Oh, they were upset. You know, Randy Newman always
said this was a joke. It was supposed to be a satire on
bigotry, how could anybody take this seriously?
Ultimately when a songwriter is telling you about himself
or herself – “this happened to me, this is my story” –
ultimately you, as a listener, are frozen out. But when a
songwriter’s creating a fictional situation that lets you in
because that allows you to become a fictional character in
your own mind. That to me is how art works, and that’s
what I was always looking for in Mystery Train. Whether
Elvis wrote his own songs or not, he created the situations
in which those songs became real.
That is what makes a great song. I guess you would just
encourage writers to keep doing that.
When I write, I’m not trying to convince anybody to do
anything. I’m just trying to wrestle with something and see
what it says, and try and make that interesting to other
people. That’s not up to me. But if I am trying to tell
anybody anything, it’s essentially two things: one, there’s
more here than there seems.
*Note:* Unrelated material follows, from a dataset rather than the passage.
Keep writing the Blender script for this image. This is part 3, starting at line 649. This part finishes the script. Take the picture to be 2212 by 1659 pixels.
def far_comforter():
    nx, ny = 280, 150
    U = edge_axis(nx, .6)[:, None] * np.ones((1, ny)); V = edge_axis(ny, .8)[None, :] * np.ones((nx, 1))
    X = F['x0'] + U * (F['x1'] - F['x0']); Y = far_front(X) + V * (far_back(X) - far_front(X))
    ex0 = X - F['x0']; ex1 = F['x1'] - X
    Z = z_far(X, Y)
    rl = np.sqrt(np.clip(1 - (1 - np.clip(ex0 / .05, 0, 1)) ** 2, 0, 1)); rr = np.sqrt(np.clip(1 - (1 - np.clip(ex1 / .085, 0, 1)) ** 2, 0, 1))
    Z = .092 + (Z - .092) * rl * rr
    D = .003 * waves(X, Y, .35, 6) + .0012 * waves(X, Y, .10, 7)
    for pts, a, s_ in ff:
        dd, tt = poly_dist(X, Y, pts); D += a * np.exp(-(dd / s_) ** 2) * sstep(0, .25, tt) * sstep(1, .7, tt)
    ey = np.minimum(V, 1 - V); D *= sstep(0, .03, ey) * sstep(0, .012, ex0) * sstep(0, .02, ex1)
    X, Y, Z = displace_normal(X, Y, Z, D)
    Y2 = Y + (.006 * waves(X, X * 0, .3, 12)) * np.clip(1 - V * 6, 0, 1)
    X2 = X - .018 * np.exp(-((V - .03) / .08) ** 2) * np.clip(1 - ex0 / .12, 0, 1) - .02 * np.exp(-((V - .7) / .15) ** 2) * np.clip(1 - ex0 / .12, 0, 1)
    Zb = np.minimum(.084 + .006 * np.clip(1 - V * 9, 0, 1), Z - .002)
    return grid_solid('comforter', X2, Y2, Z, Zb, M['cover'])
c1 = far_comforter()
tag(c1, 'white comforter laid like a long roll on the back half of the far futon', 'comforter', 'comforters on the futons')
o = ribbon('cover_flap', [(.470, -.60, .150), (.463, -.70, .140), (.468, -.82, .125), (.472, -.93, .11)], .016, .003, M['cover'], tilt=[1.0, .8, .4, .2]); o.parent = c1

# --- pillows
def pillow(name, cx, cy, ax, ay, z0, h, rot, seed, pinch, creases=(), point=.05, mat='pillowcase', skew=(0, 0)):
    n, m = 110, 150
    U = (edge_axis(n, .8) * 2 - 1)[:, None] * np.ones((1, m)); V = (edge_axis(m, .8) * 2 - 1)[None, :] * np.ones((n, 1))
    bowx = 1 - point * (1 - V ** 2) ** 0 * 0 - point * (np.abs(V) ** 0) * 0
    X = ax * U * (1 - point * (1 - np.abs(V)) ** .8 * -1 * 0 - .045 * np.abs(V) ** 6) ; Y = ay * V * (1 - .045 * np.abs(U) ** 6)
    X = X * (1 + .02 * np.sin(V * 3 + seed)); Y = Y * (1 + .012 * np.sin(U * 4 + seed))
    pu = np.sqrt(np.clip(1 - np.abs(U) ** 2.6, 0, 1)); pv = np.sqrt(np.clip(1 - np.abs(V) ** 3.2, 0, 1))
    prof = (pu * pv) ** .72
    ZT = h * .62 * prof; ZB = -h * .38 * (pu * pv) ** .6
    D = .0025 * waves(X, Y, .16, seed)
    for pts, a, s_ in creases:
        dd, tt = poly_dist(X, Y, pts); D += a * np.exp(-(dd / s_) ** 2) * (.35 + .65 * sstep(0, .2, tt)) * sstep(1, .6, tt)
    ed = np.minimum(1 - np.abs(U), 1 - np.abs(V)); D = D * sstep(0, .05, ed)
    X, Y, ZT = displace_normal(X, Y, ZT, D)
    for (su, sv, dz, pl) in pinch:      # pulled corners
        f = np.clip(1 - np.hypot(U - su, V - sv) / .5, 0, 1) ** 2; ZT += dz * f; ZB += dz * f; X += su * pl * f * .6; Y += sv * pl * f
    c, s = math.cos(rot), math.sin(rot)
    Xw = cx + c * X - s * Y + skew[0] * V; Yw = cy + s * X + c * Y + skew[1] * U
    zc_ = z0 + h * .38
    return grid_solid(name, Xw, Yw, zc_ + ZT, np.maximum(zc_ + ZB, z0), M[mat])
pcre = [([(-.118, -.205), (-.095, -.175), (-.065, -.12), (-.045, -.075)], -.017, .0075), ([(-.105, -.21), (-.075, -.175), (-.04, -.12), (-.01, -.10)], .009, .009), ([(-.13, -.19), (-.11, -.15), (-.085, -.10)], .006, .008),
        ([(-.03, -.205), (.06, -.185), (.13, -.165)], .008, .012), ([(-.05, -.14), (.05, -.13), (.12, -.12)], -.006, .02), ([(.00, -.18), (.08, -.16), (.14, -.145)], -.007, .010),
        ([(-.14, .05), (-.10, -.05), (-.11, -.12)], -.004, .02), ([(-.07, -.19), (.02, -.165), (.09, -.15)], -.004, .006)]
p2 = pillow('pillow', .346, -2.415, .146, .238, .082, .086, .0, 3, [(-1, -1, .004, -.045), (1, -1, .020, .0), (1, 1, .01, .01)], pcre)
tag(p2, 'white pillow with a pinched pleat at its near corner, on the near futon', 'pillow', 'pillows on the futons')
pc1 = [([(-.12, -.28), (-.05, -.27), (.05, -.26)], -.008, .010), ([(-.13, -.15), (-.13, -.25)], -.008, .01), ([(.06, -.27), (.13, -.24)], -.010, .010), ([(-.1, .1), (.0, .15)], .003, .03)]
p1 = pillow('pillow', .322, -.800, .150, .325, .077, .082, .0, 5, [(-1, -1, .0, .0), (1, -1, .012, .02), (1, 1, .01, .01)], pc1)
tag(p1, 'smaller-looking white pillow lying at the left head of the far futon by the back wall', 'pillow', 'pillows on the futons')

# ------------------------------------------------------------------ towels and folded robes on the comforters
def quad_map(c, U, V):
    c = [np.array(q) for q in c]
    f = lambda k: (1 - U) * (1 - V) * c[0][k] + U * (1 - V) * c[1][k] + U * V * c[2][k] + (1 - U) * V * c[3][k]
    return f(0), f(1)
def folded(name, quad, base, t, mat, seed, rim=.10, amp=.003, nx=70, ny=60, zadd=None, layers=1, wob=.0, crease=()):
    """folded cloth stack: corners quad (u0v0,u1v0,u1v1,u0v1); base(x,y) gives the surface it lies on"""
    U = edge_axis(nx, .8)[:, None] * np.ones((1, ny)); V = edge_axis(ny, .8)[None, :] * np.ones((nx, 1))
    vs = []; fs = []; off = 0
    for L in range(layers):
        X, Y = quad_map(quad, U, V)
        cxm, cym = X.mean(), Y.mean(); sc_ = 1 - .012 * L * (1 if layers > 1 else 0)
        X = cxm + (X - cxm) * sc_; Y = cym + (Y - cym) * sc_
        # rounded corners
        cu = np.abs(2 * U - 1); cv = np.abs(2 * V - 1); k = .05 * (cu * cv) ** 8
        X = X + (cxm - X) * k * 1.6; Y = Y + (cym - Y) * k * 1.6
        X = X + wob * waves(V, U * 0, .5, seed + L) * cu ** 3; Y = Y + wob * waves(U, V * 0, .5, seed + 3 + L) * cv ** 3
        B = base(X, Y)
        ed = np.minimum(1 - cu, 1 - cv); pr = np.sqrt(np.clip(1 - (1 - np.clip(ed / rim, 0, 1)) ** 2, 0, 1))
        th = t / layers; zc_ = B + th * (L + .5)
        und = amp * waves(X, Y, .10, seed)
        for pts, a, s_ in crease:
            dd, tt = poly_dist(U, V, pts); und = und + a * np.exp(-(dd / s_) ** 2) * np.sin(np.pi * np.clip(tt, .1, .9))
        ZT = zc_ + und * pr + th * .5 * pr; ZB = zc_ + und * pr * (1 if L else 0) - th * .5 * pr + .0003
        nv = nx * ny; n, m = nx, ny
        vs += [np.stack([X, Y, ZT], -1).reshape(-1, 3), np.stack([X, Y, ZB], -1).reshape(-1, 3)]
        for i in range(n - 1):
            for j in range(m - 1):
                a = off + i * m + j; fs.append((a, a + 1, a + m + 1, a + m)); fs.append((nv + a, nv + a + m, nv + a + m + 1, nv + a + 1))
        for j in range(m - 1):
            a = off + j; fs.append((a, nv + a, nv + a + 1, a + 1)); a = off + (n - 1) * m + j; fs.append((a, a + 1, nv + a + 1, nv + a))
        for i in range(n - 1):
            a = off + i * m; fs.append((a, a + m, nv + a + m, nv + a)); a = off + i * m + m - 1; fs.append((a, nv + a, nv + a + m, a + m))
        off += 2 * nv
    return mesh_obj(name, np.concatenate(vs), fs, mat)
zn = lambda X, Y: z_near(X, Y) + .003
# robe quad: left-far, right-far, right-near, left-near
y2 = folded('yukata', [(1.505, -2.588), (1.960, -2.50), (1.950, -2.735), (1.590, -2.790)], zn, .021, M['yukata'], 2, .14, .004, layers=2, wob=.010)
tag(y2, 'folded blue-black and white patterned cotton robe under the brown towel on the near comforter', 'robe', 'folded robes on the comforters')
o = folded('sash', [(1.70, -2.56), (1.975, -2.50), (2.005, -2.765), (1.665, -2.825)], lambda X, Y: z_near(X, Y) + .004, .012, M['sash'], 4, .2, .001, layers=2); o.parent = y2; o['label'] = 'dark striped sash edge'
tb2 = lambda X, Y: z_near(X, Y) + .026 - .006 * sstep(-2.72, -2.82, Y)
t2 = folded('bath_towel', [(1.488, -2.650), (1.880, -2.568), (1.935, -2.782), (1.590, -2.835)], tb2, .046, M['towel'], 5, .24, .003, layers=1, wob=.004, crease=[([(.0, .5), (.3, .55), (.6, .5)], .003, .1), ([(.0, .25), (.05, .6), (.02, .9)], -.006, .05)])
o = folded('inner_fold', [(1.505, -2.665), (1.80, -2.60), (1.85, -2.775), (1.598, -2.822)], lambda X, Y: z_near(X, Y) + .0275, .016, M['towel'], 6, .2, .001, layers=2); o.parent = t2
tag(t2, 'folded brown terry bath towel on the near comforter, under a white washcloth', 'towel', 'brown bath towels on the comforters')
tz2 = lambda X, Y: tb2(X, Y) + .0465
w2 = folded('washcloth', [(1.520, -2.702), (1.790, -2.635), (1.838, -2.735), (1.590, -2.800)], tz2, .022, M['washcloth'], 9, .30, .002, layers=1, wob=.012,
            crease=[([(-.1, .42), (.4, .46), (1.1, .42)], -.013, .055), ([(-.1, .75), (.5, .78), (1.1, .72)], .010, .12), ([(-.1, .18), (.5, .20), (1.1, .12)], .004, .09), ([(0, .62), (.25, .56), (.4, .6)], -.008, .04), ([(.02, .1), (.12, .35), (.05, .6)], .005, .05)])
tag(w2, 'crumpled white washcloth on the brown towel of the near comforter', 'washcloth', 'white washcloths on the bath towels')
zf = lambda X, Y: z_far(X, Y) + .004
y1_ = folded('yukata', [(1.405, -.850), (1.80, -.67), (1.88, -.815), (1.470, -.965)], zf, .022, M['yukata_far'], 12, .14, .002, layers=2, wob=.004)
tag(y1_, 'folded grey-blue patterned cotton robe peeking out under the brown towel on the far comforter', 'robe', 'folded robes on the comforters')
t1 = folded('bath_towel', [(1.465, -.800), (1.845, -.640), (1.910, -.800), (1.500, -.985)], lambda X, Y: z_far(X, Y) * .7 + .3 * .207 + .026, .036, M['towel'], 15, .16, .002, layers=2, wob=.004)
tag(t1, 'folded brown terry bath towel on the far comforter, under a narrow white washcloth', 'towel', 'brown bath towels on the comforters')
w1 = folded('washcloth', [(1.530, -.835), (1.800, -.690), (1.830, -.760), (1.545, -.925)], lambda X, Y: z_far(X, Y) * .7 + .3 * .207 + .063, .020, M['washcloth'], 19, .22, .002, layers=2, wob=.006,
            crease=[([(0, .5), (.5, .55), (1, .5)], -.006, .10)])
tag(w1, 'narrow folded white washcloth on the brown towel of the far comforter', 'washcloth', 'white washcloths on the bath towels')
Whether we’re talking about a
book, a movie, a song or a performance. And the corollary
to that is, trust your imagination, don’t limit yourself to
facts. Let your imagination run. What is this song telling
you? Go with that, trust that. And then your own response
is not just “Oh I’m so moved.” You really begin to think
about it. You begin to think about where that came from
and what you want, who you are. That’s the interchange
between art and audience, between performer and audience.